Google Tech Talk: Change your mind, change your brain – The inner conditions for authentic happiness

This is one of the most original and engaging talks I’ve seen over at Google. The talk is given by Matthieu Ricard a gifted scientist turned buddhist monk. The talk focuses on the question “if happiness is an inner state, influenced by external conditions but not dependent on them, how can we achieve it?”.

Google Tech Talk: Mashups – Combining Web Applications to Make Desktop Productivity Tools

An interesting tech talk by Mark Birbeck CEO of X-Port. Some of my colleagues saw Mark talk at the mashup* event in London last month. Although I have reservations about the Sidewinder framework he proposes, we at Talis are doing more and more work to make API’s available to developers that can be called from desktop based applications like the widgets and gadgets Mark describes. The problem with Sidewinder though is it provides a wrapper around web based applications allowing you to run them on your desktop – and im struggling to see the value in that.

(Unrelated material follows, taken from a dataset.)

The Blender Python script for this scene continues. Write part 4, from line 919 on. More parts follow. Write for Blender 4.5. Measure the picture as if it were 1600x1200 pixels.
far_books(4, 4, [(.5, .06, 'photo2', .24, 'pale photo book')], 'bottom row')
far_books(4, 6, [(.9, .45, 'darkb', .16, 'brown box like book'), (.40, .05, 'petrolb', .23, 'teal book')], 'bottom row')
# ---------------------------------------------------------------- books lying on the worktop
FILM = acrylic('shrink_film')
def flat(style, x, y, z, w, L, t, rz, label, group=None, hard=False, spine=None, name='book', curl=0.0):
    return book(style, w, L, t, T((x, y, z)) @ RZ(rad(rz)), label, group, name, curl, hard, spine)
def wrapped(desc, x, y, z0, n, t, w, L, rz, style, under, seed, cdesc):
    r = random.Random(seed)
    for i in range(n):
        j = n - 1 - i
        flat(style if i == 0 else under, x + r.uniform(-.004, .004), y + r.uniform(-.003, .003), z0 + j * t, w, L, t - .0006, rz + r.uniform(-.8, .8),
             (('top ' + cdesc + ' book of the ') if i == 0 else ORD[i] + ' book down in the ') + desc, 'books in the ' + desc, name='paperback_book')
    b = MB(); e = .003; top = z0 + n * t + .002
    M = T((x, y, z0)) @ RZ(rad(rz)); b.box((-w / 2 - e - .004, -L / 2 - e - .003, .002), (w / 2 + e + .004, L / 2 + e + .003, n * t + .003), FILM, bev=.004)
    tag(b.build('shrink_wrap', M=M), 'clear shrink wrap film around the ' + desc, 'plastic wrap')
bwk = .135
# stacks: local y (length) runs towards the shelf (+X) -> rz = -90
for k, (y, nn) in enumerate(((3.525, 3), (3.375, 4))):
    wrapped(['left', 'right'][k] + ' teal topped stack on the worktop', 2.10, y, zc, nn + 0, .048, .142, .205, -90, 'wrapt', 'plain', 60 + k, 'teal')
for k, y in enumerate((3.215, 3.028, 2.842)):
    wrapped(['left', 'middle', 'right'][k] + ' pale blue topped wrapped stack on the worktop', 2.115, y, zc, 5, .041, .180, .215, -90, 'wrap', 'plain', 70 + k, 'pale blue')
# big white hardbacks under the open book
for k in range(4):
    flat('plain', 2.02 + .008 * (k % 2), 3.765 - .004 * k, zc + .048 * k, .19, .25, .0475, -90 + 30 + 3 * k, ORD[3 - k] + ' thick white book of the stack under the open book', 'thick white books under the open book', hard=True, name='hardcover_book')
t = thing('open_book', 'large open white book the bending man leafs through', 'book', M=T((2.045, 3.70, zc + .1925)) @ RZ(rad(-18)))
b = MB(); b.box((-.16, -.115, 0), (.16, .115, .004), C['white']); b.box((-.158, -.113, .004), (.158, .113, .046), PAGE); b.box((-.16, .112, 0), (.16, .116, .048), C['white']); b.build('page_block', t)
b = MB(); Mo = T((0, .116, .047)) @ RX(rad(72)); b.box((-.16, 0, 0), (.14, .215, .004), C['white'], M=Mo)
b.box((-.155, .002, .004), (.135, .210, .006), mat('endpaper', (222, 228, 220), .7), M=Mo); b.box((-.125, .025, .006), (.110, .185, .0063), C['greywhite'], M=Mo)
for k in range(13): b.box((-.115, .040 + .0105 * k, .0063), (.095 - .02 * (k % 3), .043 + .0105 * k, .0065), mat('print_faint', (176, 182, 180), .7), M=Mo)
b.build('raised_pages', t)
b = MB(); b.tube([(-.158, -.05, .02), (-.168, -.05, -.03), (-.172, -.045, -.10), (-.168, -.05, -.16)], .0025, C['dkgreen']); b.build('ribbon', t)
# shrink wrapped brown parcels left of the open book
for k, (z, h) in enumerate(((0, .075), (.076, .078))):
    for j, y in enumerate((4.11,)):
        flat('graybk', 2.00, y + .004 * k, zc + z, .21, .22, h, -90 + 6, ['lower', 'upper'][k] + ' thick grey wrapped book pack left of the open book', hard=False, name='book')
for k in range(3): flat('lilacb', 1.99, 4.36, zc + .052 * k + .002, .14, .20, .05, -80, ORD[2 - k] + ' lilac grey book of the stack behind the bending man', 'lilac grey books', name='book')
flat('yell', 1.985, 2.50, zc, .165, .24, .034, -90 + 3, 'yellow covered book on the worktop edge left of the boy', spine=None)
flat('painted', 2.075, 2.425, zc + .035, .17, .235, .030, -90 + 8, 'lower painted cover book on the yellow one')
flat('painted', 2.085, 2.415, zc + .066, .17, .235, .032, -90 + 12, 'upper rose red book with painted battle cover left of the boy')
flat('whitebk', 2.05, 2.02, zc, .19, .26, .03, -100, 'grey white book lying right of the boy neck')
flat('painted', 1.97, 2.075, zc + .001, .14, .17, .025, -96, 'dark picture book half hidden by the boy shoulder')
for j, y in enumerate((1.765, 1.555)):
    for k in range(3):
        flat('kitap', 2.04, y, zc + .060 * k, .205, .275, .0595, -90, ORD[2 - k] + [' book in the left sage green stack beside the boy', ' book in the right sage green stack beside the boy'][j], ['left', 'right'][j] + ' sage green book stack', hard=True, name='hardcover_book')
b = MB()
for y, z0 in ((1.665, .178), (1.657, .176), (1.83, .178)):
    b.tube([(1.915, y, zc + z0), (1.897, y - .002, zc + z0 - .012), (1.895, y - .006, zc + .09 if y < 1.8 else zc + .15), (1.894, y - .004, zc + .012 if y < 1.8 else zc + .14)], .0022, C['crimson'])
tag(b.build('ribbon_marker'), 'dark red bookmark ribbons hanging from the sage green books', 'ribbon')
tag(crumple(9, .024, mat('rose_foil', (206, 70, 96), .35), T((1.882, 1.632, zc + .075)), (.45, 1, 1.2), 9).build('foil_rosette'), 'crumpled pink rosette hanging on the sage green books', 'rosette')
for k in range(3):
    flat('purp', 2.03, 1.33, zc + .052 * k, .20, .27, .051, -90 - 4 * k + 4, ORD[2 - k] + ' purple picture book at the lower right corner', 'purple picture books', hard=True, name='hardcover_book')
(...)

I’ve done a fair bit of work creating Yahoo (Konfabulator) Desktop Widgets that use our API’s which will be released in the new few months, as exemplars of how developers out there can mashup our API’s with other services to create interesting and even compelling new applications. We like mashups at Talis, in fact we held a very successful mashup competition last year, which we are running again this year so if your interested why not enter the competition.

7 habits for effective text editing

Here’s a really cool talk by Bram Moolenaar the creator of Vim. There’ some really great tips some of which are obvious others aren’t. I remember when Rob and I were paired on Cenote, we did most of our development work on Fedora Core, Rob re-introduced my to Vi and Vim and gave me loads of great tips, this talk was somewhat reminiscent of that. It’s definitly worth watching!